Dataset rows:

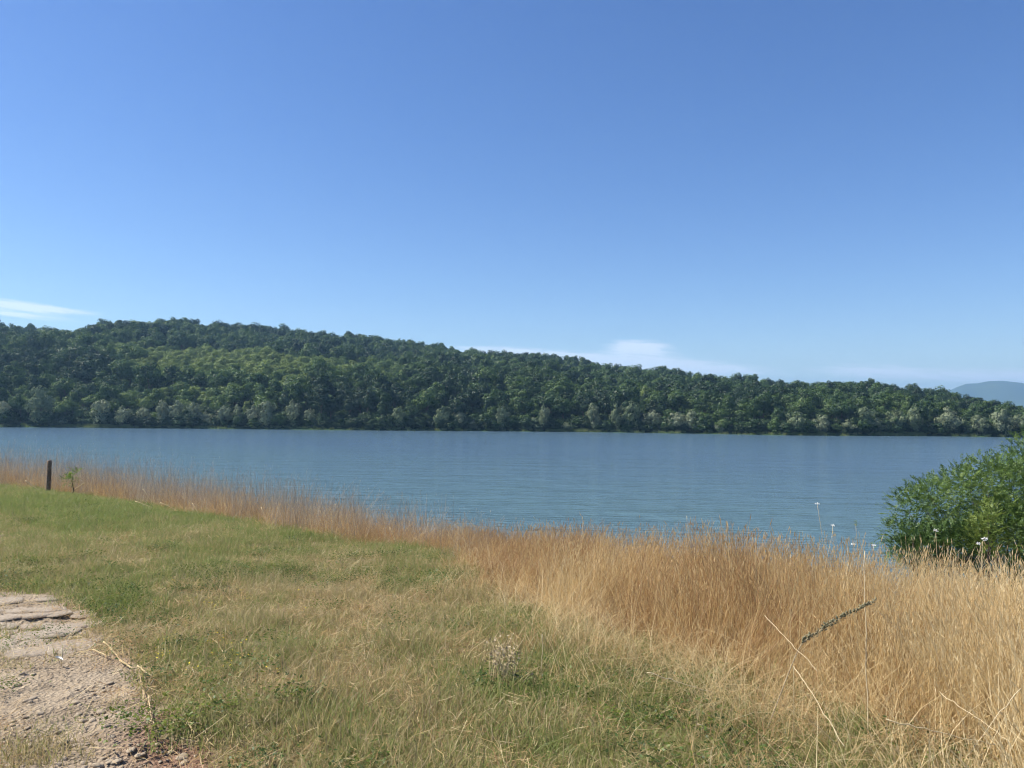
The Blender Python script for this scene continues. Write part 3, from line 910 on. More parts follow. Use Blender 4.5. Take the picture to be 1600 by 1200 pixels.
def crown_mesh(seed, kind, mat):
    r = np.random.default_rng(seed)
    if kind == 'round':
        C = ellip_clumps(r, 30, 3.6, 3.9, 7.2, .5); rad = r.uniform(1.0, 1.9, len(C)); per, ls = 78, .56
    elif kind == 'tall':
        C = ellip_clumps(r, 28, 2.6, 4.9, 7.0, .45); rad = r.uniform(.8, 1.5, len(C)); per, ls = 72, .50
    elif kind == 'willow':
        C = ellip_clumps(r, 26, 2.7, 2.9, 3.0, .5, -.85); rad = r.uniform(.7, 1.3, len(C)); per, ls = 85, .38
    else:   # conifer spire
        z = np.linspace(2.2, 12.4, 34); a = r.uniform(0, 6.28, 34); q = (12.8 - z) / 10.6 * 2.0 * r.uniform(.4, 1, 34)
        C = np.stack([q * np.cos(a), q * np.sin(a), z], -1); rad = .35 + .75 * (12.8 - z) / 10.6; per, ls = 50, .42
    C = C[C[:, 2] > .4]
    rad = rad[:len(C)]
    n = len(C) * per
    d = r.normal(size=(n, 3)); d /= np.linalg.norm(d, axis=1)[:, None]
    cc = np.repeat(C, per, 0); rr = np.repeat(rad, per)
    q = (.55 + .5 * r.random(n) ** .6)
    p = cc + d * (rr * q)[:, None] * np.array([1, 1, .8])
    cen = np.array([0, 0, C[:, 2].mean()])
    outw = p - cen; outw /= np.linalg.norm(outw, axis=1)[:, None] + 1e-6
    nn = d * .9 + outw * .6 + r.normal(size=(n, 3)) * .35
    p[:, 2] = np.maximum(p[:, 2], .15)
    V, F = leaf_quads(r, p, nn, ls)
    cv = np.repeat(r.random(len(C)), per) * .6 + r.random(n) * .4
    return V, F, np.repeat(cv, 4), C


def tube(P, rad, sides=6):
    P = np.asarray(P, float); rad = np.broadcast_to(np.asarray(rad, float), (len(P),))
    T = np.gradient(P, axis=0); T /= np.linalg.norm(T, axis=1)[:, None] + 1e-9
    ref = np.array([0.31, .95, .1]) if abs(T[0] @ np.array([0.31, .95, .1])) < .9 else np.array([1., 0, 0])
    U = np.cross(T, ref); U /= np.linalg.norm(U, axis=1)[:, None] + 1e-9
    W = np.cross(T, U)
    a = np.linspace(0, 2 * np.pi, sides, endpoint=False)
    V = P[:, None] + rad[:, None, None] * (np.cos(a)[None, :, None] * U[:, None] + np.sin(a)[None, :, None] * W[:, None])
    i = np.arange(len(P) * sides).reshape(len(P), sides); j = np.roll(i, -1, 1)
    F = np.stack([i[:-1], j[:-1], j[1:], i[1:]], -1).reshape(-1, 4)
    V = V.reshape(-1, 3); n = len(V)
    V = np.vstack([V, P[:1], P[-1:]])
    cap = [np.array([[j[0, k], i[0, k], n, n] for k in range(sides)]), np.array([[i[-1, k], j[-1, k], n + 1, n + 1] for k in range(sides)])]
    tri = [c[:, :3] for c in cap]
    return V, F, np.vstack(tri)


def join_tubes(ts):
    Vs, Q, T = [], [], []; o = 0
    for V, F, t in ts:
        Vs.append(V); Q.append(F + o); T.append(t + o); o += len(V)
    return np.concatenate(Vs), [np.concatenate(Q), np.concatenate(T)]


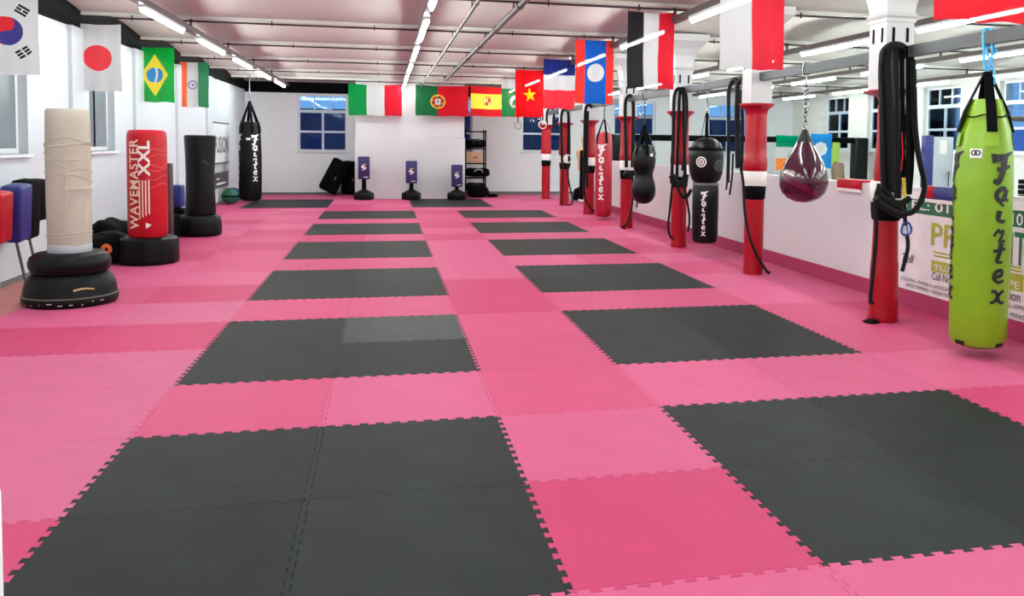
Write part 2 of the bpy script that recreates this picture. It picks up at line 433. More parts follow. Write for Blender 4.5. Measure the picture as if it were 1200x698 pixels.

Instruction: Repeat every record precisely. Any picture among them stays out of the copy.

Solution for this problem:
The Blender Python script for this scene continues. Write part 3, from line 910 on. More parts follow. Use Blender 4.5. Take the picture to be 1600 by 1200 pixels.
def crown_mesh(seed, kind, mat):
    r = np.random.default_rng(seed)
    if kind == 'round':
        C = ellip_clumps(r, 30, 3.6, 3.9, 7.2, .5); rad = r.uniform(1.0, 1.9, len(C)); per, ls = 78, .56
    elif kind == 'tall':
        C = ellip_clumps(r, 28, 2.6, 4.9, 7.0, .45); rad = r.uniform(.8, 1.5, len(C)); per, ls = 72, .50
    elif kind == 'willow':
        C = ellip_clumps(r, 26, 2.7, 2.9, 3.0, .5, -.85); rad = r.uniform(.7, 1.3, len(C)); per, ls = 85, .38
    else:   # conifer spire
        z = np.linspace(2.2, 12.4, 34); a = r.uniform(0, 6.28, 34); q = (12.8 - z) / 10.6 * 2.0 * r.uniform(.4, 1, 34)
        C = np.stack([q * np.cos(a), q * np.sin(a), z], -1); rad = .35 + .75 * (12.8 - z) / 10.6; per, ls = 50, .42
    C = C[C[:, 2] > .4]
    rad = rad[:len(C)]
    n = len(C) * per
    d = r.normal(size=(n, 3)); d /= np.linalg.norm(d, axis=1)[:, None]
    cc = np.repeat(C, per, 0); rr = np.repeat(rad, per)
    q = (.55 + .5 * r.random(n) ** .6)
    p = cc + d * (rr * q)[:, None] * np.array([1, 1, .8])
    cen = np.array([0, 0, C[:, 2].mean()])
    outw = p - cen; outw /= np.linalg.norm(outw, axis=1)[:, None] + 1e-6
    nn = d * .9 + outw * .6 + r.normal(size=(n, 3)) * .35
    p[:, 2] = np.maximum(p[:, 2], .15)
    V, F = leaf_quads(r, p, nn, ls)
    cv = np.repeat(r.random(len(C)), per) * .6 + r.random(n) * .4
    return V, F, np.repeat(cv, 4), C


def tube(P, rad, sides=6):
    P = np.asarray(P, float); rad = np.broadcast_to(np.asarray(rad, float), (len(P),))
    T = np.gradient(P, axis=0); T /= np.linalg.norm(T, axis=1)[:, None] + 1e-9
    ref = np.array([0.31, .95, .1]) if abs(T[0] @ np.array([0.31, .95, .1])) < .9 else np.array([1., 0, 0])
    U = np.cross(T, ref); U /= np.linalg.norm(U, axis=1)[:, None] + 1e-9
    W = np.cross(T, U)
    a = np.linspace(0, 2 * np.pi, sides, endpoint=False)
    V = P[:, None] + rad[:, None, None] * (np.cos(a)[None, :, None] * U[:, None] + np.sin(a)[None, :, None] * W[:, None])
    i = np.arange(len(P) * sides).reshape(len(P), sides); j = np.roll(i, -1, 1)
    F = np.stack([i[:-1], j[:-1], j[1:], i[1:]], -1).reshape(-1, 4)
    V = V.reshape(-1, 3); n = len(V)
    V = np.vstack([V, P[:1], P[-1:]])
    cap = [np.array([[j[0, k], i[0, k], n, n] for k in range(sides)]), np.array([[i[-1, k], j[-1, k], n + 1, n + 1] for k in range(sides)])]
    tri = [c[:, :3] for c in cap]
    return V, F, np.vstack(tri)


def join_tubes(ts):
    Vs, Q, T = [], [], []; o = 0
    for V, F, t in ts:
        Vs.append(V); Q.append(F + o); T.append(t + o); o += len(V)
    return np.concatenate(Vs), [np.concatenate(Q), np.concatenate(T)]


Write part 2 of the bpy script that recreates this picture. It picks up at line 433. More parts follow. Write for Blender 4.5. Measure the picture as if it were 1200x698 pixels.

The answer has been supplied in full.